I got a last minute invite to read this weekend (today) at whatever the sequel to last year’s Boston Poet Tea Party is called. I accepted. Work then precluded my participation. Oh well.
Should I have accepted the last minute invitation? Yes, I would like to read, and be among those who take poetry seriously. But at the late date, I hadn’t time to prepare. Just digging around for something I felt comfortable reading would take time. I needed to practice reading the work, too. It’s always uncomfortable when poets read as if they haven’t seen the work before or cannot find something in their book or sheaf of papers. Myself me, I don’t fuss with (look at) my poems much, once written, I await that MacArthur check to accomplish that. I could not, then, have read except in hurried awkward mode, and I want to be more serious than that.
Furthermore, I felt my nose slipping out of joint to discover on the Boston Poetry Blog an entry in May, two months a-gone, announcing the event. The roster included a list of those already accepted. Presumably Poet X could not attend and my name came up in the replacement lottery. It feels too much like attention desperation to accept those terms. Having to work allowed me to think this thru beyond the context of paragraph 2, sentence 2.
I grant the issue here seems so whatish but it plops on concerns both local and of wider broadcast. Basically, who runs this ship, and why is it being run?
Boston’s ‘scene’ is scattered and unfocused. This may owe partly to the competing gravities of our many schools. It also owes to NYC’s seductive gravity, which draws the local fresh effort to the greater shine. It takes a former local, Jim Behrle, to scare up a reading such as this. It works because everyone wants their seven minutes in the sun.
But it is just summary cliques comporting. So far as I know, I am the only one to write a report of last year’s event (here). I believe that lack from others is telling. The poetry scene here is construed entirely as a social context. Nothing wrong with that except what it does to the poetry. The insolence of reflection is pushed aside for the greater good of conviviality. Or something like that. Not that there wasn’t varied and wonderful poetry at the event last year, and to come this year, as well. But the guffaws and the enfolding freshets of applause are trained towards the arbiting influence.

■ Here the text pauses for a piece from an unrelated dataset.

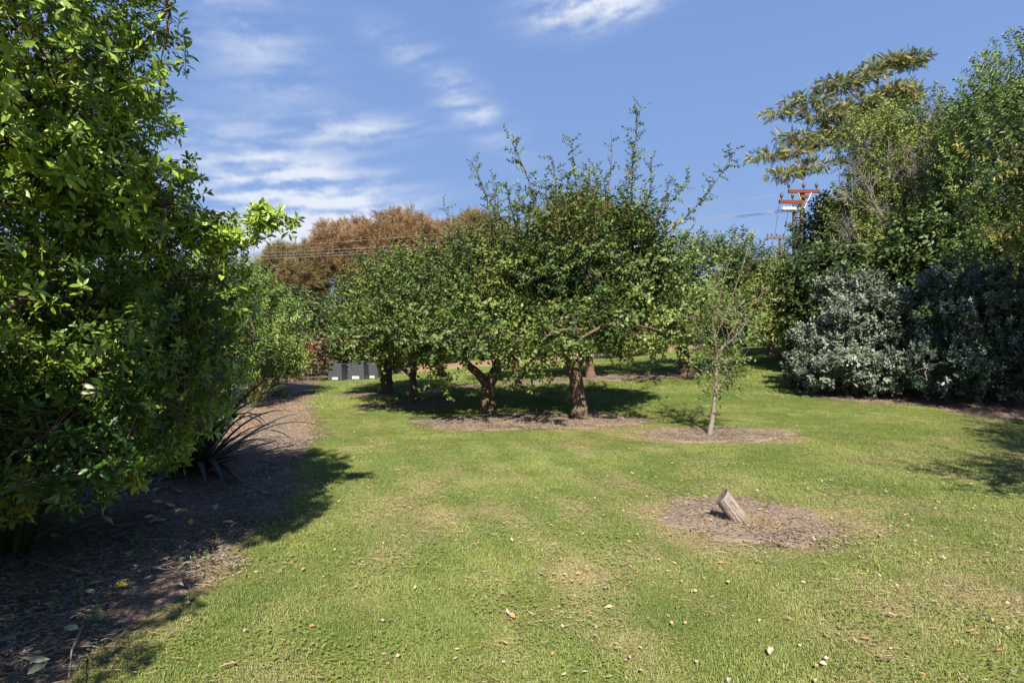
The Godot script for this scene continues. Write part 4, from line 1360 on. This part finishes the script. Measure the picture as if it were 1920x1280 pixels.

Now, if I said I don’t believe I deserve to be included willy nilly, I would say the same of Robert Creeley—and him all dusty from the grave—and anyone else. I’m saying it is not a matter of hierarchy, influence, and the top percentile. It is a matter of bringing something. Okay, Creeley risen from the grave constitutes bringing something. Part of the something that I mean is poetry, but anyone can write poetry. Anyone can also offer the generosity of critical balance and earnest appreciation, too. Yes, Creeley would have brought all that. I see that lacking in the current association, however. Instead, a snarky inbred club has gotten the best seats up there on Parnassus top. Bringing something carries greater import for me than knowing someone.
I see on the updated slate for today (here) that Henry Gould and I would have read in the same grouping. Henry and I read together lo these many. For me, it was the first time I’d read publicly since Robert Grenier facilitated some readings at Franconia. It was poorly attended but it felt like glory. Henry’s an outlier, and I guess so am I. And I further guess—because who knows these things?—that we should all be outliers. The restrictive emblems of this group thing is a loss. It will go on, tho, because people like importance.